(Records from a data source)
--- START ---
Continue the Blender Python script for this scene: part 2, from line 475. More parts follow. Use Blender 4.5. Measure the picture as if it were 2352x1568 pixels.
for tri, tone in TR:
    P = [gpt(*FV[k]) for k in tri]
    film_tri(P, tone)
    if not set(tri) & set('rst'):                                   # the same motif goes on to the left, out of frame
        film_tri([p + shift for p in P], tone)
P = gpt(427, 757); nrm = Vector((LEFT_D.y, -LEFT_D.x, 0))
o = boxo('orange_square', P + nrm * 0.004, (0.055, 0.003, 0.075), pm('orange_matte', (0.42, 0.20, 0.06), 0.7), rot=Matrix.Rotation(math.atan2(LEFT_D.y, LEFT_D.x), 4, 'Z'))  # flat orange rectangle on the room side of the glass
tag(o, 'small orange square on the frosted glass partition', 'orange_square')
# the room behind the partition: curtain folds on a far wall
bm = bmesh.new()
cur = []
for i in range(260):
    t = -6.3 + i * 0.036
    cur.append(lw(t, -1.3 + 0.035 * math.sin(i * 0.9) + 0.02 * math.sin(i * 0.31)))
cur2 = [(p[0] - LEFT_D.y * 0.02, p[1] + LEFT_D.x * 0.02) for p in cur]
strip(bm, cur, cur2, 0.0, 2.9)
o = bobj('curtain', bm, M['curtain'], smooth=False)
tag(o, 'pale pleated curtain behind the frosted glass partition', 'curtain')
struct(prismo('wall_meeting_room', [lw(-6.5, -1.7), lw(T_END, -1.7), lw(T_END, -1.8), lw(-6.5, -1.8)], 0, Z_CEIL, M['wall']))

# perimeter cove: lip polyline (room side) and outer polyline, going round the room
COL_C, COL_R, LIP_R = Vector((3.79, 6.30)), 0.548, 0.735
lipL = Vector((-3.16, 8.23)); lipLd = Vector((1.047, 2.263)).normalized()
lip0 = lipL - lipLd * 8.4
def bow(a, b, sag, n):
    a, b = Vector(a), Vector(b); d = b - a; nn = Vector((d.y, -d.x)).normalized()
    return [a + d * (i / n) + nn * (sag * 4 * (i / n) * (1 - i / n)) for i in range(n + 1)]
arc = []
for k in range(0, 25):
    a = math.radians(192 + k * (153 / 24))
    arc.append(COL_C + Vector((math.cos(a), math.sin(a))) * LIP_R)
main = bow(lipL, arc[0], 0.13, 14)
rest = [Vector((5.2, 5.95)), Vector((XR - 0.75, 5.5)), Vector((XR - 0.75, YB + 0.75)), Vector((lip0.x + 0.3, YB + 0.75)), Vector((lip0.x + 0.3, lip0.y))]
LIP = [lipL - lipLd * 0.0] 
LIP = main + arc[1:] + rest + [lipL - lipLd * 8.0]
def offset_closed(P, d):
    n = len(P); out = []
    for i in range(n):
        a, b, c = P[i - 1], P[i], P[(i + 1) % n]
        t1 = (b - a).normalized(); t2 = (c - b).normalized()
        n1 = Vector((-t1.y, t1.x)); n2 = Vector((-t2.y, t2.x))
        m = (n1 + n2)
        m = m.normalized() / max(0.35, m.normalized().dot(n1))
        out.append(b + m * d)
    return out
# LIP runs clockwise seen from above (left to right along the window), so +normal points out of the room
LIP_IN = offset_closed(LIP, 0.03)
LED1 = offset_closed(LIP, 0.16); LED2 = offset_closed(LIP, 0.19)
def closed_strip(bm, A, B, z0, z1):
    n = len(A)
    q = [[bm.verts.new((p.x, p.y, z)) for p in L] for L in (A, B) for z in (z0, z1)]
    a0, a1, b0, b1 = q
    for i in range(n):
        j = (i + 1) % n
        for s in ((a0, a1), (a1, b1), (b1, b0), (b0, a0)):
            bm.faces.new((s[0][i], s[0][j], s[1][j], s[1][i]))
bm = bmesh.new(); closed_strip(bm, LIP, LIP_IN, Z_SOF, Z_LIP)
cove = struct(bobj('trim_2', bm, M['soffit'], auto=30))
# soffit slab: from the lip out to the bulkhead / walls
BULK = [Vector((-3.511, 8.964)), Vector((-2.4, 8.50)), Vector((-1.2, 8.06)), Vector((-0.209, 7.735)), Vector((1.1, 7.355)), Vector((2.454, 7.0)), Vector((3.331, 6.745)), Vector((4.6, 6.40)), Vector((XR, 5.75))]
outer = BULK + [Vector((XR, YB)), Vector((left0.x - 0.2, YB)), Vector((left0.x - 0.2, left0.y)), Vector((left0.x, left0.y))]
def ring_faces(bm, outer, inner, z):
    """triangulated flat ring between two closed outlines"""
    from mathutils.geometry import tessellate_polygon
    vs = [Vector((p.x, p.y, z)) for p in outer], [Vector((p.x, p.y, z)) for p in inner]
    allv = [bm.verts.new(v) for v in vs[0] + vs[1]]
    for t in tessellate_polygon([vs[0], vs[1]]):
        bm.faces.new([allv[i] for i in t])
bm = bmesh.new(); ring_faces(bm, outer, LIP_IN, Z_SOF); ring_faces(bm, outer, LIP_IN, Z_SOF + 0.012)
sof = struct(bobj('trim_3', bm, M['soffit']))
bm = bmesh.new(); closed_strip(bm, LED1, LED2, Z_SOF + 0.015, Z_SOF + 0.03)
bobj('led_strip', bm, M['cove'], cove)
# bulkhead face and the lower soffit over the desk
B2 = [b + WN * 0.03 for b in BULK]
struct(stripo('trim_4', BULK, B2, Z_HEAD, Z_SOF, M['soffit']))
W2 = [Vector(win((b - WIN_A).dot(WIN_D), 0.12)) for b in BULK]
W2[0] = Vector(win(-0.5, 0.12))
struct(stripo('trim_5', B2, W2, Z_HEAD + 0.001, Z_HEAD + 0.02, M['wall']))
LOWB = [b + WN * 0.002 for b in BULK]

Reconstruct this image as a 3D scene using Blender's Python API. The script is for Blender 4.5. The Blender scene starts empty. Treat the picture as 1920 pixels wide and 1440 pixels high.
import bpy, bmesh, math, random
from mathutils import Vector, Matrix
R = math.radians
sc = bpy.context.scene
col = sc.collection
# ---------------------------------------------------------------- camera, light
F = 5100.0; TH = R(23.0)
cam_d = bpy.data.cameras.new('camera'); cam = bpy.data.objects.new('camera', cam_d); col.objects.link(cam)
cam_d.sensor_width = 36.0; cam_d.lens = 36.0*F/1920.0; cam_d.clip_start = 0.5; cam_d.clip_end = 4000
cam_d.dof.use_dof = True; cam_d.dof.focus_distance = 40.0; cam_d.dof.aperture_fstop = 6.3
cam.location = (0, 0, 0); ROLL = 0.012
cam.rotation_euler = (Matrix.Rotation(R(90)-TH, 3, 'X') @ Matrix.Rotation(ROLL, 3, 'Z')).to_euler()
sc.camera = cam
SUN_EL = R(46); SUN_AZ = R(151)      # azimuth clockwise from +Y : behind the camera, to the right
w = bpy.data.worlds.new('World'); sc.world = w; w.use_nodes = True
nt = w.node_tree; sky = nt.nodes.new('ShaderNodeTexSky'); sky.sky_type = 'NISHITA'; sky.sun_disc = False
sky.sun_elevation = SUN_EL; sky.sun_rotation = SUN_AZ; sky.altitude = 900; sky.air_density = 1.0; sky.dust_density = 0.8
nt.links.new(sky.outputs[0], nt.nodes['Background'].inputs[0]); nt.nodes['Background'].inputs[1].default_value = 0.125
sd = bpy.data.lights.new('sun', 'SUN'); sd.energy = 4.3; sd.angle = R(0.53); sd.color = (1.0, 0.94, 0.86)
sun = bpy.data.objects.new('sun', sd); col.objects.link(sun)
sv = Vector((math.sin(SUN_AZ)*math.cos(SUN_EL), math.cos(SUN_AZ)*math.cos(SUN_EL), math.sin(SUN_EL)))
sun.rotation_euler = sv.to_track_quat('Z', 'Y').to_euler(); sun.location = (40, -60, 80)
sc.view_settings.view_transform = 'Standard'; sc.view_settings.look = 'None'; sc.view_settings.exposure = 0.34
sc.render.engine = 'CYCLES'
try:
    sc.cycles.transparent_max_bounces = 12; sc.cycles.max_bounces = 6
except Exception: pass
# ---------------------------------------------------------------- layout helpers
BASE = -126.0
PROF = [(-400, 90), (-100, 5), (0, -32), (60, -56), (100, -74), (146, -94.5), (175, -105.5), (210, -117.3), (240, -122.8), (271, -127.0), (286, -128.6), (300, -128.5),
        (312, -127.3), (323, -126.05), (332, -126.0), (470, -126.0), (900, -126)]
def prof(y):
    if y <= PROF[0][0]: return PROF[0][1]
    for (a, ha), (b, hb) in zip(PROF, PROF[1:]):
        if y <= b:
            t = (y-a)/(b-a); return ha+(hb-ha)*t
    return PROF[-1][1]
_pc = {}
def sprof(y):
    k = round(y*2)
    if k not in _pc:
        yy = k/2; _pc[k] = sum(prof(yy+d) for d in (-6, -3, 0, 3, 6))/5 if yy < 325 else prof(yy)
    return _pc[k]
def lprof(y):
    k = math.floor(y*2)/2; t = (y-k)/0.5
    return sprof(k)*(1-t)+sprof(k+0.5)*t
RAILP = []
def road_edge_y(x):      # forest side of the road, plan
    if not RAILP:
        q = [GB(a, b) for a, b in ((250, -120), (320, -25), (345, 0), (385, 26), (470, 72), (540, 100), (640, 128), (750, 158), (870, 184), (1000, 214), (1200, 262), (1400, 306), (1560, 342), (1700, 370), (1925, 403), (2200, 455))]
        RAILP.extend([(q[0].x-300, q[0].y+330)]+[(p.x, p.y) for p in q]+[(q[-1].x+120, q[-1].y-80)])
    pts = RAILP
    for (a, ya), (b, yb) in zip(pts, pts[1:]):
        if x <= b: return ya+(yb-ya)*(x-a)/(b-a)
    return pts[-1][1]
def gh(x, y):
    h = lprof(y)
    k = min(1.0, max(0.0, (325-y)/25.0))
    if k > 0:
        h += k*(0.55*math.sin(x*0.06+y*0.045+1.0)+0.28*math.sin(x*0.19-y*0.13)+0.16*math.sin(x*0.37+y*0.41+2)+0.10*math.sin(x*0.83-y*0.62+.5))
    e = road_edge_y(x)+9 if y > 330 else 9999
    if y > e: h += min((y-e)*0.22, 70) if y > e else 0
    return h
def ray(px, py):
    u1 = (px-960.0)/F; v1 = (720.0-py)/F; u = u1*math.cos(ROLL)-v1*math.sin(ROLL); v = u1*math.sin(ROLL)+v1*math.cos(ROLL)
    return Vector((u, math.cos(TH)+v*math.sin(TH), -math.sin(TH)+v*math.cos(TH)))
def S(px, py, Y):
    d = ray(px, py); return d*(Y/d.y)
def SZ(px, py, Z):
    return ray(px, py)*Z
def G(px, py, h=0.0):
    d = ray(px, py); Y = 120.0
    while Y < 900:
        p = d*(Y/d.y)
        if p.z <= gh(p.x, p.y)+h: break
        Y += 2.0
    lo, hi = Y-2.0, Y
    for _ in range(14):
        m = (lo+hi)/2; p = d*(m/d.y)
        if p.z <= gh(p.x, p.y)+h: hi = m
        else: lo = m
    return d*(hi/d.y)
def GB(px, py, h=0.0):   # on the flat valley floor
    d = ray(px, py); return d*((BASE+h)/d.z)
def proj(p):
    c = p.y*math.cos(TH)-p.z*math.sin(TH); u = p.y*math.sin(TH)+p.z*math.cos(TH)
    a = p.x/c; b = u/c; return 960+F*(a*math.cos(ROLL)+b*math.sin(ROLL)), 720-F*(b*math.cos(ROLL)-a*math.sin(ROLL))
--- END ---
Task to carry out: Write out again, exactly, the lines from the start of the entries up to and including the one with "0, Z_CEIL, M['wall']))". Nothing else belongs in the reply.

Written response:
Continue the Blender Python script for this scene: part 2, from line 475. More parts follow. Use Blender 4.5. Measure the picture as if it were 2352x1568 pixels.
for tri, tone in TR:
    P = [gpt(*FV[k]) for k in tri]
    film_tri(P, tone)
    if not set(tri) & set('rst'):                                   # the same motif goes on to the left, out of frame
        film_tri([p + shift for p in P], tone)
P = gpt(427, 757); nrm = Vector((LEFT_D.y, -LEFT_D.x, 0))
o = boxo('orange_square', P + nrm * 0.004, (0.055, 0.003, 0.075), pm('orange_matte', (0.42, 0.20, 0.06), 0.7), rot=Matrix.Rotation(math.atan2(LEFT_D.y, LEFT_D.x), 4, 'Z'))  # flat orange rectangle on the room side of the glass
tag(o, 'small orange square on the frosted glass partition', 'orange_square')
# the room behind the partition: curtain folds on a far wall
bm = bmesh.new()
cur = []
for i in range(260):
    t = -6.3 + i * 0.036
    cur.append(lw(t, -1.3 + 0.035 * math.sin(i * 0.9) + 0.02 * math.sin(i * 0.31)))
cur2 = [(p[0] - LEFT_D.y * 0.02, p[1] + LEFT_D.x * 0.02) for p in cur]
strip(bm, cur, cur2, 0.0, 2.9)
o = bobj('curtain', bm, M['curtain'], smooth=False)
tag(o, 'pale pleated curtain behind the frosted glass partition', 'curtain')
struct(prismo('wall_meeting_room', [lw(-6.5, -1.7), lw(T_END, -1.7), lw(T_END, -1.8), lw(-6.5, -1.8)], 0, Z_CEIL, M['wall']))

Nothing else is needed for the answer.